### YOUR TASK
Find the string "Python" in the listing and report every line that has it.

* START DATA SHOWN *

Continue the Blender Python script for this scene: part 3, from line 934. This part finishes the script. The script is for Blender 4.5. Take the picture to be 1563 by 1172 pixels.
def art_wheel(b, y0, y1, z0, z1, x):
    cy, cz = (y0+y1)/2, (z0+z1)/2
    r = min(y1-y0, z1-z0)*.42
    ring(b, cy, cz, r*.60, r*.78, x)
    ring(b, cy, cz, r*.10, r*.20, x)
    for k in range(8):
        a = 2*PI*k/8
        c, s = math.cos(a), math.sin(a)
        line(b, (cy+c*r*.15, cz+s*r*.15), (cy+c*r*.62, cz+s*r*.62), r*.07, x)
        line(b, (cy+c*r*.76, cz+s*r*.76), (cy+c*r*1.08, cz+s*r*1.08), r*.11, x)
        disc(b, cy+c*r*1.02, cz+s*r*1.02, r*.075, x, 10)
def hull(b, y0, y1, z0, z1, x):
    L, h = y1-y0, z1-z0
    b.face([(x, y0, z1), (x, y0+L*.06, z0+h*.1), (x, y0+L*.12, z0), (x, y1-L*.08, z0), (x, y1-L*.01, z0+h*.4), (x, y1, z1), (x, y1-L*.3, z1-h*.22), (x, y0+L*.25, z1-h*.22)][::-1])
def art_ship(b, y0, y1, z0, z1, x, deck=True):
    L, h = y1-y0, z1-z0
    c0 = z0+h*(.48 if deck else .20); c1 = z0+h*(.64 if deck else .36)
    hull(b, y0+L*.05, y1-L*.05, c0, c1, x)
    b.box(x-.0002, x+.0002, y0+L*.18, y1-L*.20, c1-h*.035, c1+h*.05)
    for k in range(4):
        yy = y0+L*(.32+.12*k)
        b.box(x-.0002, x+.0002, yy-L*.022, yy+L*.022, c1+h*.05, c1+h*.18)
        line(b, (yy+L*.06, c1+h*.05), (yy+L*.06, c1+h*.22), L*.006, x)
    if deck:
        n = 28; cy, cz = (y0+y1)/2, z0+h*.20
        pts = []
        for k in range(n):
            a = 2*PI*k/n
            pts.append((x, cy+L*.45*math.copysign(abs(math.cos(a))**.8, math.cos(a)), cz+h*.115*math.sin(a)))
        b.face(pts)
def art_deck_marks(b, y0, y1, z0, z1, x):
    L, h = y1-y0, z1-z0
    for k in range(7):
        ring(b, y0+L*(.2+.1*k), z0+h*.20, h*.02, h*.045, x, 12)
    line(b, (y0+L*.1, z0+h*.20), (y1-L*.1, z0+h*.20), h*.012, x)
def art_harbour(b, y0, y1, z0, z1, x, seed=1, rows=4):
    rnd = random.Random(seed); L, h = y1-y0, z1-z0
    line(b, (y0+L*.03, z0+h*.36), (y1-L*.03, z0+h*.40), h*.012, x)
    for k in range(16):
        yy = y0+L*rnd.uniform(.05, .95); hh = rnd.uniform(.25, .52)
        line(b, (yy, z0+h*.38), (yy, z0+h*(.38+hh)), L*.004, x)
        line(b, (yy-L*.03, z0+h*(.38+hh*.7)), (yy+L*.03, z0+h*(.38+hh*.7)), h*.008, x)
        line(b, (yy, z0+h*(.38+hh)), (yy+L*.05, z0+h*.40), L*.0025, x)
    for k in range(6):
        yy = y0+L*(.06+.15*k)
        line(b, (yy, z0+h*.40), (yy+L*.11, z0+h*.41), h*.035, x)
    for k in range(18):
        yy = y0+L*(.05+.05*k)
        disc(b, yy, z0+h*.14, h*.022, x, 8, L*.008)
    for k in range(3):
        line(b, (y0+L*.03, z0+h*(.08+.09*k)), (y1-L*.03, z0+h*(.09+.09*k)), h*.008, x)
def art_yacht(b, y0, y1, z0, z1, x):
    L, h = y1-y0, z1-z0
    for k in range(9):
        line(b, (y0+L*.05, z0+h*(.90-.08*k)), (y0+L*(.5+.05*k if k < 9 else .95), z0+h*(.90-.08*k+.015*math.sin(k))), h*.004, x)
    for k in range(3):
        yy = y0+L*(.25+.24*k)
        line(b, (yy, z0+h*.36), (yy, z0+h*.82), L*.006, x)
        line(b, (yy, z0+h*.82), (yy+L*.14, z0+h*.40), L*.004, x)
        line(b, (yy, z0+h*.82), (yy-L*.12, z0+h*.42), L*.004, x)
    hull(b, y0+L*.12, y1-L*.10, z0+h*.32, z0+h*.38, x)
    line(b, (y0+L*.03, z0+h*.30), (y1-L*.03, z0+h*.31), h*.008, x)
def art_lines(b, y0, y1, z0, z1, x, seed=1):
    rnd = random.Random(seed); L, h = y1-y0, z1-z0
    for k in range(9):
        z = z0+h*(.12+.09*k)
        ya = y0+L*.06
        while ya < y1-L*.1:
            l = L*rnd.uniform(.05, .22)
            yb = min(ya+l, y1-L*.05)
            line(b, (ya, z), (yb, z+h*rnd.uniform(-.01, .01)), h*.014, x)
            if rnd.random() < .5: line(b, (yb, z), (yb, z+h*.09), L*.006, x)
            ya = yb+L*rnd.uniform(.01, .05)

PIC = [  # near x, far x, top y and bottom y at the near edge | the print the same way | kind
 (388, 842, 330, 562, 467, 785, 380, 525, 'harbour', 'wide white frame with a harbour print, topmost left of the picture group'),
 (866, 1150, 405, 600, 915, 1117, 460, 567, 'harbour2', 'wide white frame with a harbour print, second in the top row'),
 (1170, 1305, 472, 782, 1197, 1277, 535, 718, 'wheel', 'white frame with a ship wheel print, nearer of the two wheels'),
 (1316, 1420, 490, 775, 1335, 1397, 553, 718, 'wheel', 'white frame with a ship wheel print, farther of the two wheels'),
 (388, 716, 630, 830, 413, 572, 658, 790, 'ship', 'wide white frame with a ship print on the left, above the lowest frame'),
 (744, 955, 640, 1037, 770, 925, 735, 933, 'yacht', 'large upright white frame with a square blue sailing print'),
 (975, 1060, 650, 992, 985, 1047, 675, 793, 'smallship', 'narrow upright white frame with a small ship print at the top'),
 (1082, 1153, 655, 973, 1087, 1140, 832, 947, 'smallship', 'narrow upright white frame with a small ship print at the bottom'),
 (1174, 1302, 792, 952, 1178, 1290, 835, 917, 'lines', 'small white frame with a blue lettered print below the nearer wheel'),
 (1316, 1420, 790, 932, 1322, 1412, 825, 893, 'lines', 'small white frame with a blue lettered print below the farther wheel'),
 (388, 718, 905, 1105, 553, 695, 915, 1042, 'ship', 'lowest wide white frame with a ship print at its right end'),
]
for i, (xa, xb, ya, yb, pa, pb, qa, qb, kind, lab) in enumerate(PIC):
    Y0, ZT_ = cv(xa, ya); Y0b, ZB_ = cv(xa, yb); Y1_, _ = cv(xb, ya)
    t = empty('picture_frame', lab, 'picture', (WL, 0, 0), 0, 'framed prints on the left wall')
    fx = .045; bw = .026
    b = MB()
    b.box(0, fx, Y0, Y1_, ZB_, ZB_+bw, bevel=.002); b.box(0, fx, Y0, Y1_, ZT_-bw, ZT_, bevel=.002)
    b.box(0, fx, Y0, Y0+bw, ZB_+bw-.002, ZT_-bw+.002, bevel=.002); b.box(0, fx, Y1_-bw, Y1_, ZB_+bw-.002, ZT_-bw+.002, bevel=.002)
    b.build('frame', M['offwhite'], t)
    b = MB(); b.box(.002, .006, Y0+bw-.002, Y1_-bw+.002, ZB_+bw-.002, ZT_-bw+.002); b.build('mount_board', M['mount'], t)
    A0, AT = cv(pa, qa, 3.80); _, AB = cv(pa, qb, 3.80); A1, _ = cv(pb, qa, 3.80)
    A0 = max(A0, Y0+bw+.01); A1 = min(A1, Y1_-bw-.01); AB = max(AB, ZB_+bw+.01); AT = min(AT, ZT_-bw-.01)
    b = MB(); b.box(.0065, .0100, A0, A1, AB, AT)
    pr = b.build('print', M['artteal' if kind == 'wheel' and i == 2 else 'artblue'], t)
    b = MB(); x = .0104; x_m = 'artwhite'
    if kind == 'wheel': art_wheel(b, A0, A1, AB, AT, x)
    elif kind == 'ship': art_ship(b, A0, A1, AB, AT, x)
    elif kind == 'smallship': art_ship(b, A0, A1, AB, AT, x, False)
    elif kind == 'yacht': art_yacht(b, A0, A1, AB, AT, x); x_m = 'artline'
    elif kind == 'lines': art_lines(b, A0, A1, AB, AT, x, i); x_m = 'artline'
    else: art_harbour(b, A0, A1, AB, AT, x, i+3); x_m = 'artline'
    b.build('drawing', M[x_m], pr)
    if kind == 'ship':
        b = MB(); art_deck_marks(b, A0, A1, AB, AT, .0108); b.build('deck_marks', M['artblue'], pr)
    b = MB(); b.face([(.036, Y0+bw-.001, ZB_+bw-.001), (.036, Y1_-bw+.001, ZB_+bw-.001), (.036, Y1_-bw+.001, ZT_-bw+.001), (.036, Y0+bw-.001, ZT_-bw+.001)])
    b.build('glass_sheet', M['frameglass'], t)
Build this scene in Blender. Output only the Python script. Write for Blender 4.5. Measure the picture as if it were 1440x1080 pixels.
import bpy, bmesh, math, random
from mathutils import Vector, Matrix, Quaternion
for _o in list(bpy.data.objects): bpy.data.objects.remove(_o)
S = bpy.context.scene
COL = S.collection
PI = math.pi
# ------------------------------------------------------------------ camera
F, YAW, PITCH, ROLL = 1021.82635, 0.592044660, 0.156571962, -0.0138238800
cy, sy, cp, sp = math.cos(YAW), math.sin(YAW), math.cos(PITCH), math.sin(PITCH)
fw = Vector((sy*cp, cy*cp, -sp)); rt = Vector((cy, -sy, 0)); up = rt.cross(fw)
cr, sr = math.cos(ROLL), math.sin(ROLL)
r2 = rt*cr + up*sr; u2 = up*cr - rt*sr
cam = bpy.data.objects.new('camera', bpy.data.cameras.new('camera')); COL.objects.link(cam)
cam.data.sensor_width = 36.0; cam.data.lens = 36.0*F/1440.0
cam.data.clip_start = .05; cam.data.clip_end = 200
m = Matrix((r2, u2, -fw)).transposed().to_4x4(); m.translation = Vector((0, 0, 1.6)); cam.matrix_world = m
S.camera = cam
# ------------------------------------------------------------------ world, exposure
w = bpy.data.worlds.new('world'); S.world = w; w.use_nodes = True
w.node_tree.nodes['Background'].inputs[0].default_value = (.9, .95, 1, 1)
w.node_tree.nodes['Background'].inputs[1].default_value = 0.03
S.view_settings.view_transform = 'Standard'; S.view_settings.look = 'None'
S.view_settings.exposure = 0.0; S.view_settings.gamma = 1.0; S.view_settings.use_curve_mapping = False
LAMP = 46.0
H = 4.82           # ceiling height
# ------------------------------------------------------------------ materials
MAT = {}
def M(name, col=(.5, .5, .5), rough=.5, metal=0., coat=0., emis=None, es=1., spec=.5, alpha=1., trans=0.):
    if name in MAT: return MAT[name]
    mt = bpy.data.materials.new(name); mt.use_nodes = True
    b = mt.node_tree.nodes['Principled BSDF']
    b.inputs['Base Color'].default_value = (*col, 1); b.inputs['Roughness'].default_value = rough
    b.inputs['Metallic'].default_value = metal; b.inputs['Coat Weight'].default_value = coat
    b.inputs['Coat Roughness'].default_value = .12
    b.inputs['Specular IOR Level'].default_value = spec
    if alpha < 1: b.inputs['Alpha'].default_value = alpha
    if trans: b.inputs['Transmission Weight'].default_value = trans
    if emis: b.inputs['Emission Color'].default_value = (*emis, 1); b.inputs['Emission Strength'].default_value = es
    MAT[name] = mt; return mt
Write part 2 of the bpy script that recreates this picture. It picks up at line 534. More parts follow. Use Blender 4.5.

* END DATA SHOWN *

### TASK SOLUTION
Continue the Blender Python script for this scene: part 3, from line 934. This part finishes the script. The script is for Blender 4.5. Take the picture to be 1563 by 1172 pixels.
Build this scene in Blender. Output only the Python script. Write for Blender 4.5. Measure the picture as if it were 1440x1080 pixels.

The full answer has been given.